### Stated goal
Print the first line of the material below and each line after it, exactly as written, ending with the line that contains "PI = math.pi".
— BEGIN Collected data —
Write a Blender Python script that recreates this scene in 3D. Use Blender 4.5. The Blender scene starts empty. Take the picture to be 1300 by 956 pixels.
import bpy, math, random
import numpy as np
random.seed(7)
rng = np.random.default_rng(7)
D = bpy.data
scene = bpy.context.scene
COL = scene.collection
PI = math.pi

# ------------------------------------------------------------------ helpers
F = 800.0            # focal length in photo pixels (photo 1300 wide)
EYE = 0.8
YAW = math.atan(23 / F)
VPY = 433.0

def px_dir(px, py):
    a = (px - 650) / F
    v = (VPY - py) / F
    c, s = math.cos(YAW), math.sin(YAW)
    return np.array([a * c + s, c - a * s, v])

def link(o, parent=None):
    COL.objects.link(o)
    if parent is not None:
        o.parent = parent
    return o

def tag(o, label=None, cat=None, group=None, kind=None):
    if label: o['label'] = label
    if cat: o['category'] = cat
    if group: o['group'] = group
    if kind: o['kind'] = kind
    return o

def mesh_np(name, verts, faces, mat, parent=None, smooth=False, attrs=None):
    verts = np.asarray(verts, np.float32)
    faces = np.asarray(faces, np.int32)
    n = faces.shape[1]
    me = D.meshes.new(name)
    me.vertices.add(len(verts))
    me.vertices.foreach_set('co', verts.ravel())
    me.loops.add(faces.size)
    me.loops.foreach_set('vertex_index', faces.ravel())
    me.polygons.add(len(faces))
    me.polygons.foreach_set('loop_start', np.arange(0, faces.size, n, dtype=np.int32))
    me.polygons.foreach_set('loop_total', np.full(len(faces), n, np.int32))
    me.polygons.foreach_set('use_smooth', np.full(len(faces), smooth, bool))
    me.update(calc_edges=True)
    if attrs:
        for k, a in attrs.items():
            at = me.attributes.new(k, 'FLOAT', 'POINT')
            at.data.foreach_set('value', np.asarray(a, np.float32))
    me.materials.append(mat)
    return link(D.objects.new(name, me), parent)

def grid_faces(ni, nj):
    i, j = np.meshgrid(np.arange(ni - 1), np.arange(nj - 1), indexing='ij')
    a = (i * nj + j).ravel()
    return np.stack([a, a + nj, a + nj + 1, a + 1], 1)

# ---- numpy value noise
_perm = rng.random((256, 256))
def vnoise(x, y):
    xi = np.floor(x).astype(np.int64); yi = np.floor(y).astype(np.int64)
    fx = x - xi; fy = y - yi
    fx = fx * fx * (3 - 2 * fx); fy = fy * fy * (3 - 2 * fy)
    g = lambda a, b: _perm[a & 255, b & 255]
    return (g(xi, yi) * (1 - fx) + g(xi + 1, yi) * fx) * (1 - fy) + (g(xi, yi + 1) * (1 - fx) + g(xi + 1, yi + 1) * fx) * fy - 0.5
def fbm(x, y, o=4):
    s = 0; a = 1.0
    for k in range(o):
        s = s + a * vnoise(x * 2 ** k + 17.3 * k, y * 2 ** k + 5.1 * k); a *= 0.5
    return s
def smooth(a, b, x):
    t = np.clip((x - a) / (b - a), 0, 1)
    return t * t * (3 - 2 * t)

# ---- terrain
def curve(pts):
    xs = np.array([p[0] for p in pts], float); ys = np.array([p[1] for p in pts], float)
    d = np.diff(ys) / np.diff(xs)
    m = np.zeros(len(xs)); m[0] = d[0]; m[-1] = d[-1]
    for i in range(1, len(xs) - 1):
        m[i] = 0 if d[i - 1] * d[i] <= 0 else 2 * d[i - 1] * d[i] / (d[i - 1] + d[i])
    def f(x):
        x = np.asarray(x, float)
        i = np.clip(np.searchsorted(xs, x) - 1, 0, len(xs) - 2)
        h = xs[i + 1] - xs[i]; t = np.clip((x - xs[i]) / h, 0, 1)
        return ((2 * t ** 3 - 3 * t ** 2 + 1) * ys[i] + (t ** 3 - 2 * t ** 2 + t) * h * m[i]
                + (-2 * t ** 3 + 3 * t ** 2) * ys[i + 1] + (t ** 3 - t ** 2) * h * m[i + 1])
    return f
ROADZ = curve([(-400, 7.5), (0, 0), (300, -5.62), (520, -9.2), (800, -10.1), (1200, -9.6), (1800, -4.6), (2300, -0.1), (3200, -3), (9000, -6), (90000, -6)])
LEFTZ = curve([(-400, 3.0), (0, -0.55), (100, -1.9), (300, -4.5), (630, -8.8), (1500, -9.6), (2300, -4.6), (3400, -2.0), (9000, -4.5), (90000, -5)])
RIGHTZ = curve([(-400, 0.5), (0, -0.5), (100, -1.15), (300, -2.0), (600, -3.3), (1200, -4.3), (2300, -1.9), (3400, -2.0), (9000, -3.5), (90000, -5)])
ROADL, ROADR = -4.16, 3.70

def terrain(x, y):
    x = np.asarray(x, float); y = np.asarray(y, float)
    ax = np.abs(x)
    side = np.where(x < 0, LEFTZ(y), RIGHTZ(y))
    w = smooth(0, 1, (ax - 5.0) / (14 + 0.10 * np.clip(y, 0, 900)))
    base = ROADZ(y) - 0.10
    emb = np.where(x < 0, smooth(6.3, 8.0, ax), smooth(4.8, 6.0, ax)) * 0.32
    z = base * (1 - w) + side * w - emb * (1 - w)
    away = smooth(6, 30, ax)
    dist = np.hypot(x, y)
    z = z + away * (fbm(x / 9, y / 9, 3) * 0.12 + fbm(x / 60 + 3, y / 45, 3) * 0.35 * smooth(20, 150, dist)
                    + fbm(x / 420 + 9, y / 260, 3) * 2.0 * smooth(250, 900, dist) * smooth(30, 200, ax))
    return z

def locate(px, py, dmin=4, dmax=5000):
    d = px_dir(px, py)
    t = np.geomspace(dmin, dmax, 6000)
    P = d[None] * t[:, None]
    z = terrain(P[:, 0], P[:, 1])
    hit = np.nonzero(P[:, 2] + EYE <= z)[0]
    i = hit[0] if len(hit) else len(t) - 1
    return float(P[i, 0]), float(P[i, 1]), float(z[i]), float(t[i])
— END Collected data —
### Task solution
Write a Blender Python script that recreates this scene in 3D. Use Blender 4.5. The Blender scene starts empty. Take the picture to be 1300 by 956 pixels.
import bpy, math, random
import numpy as np
random.seed(7)
rng = np.random.default_rng(7)
D = bpy.data
scene = bpy.context.scene
COL = scene.collection
PI = math.pi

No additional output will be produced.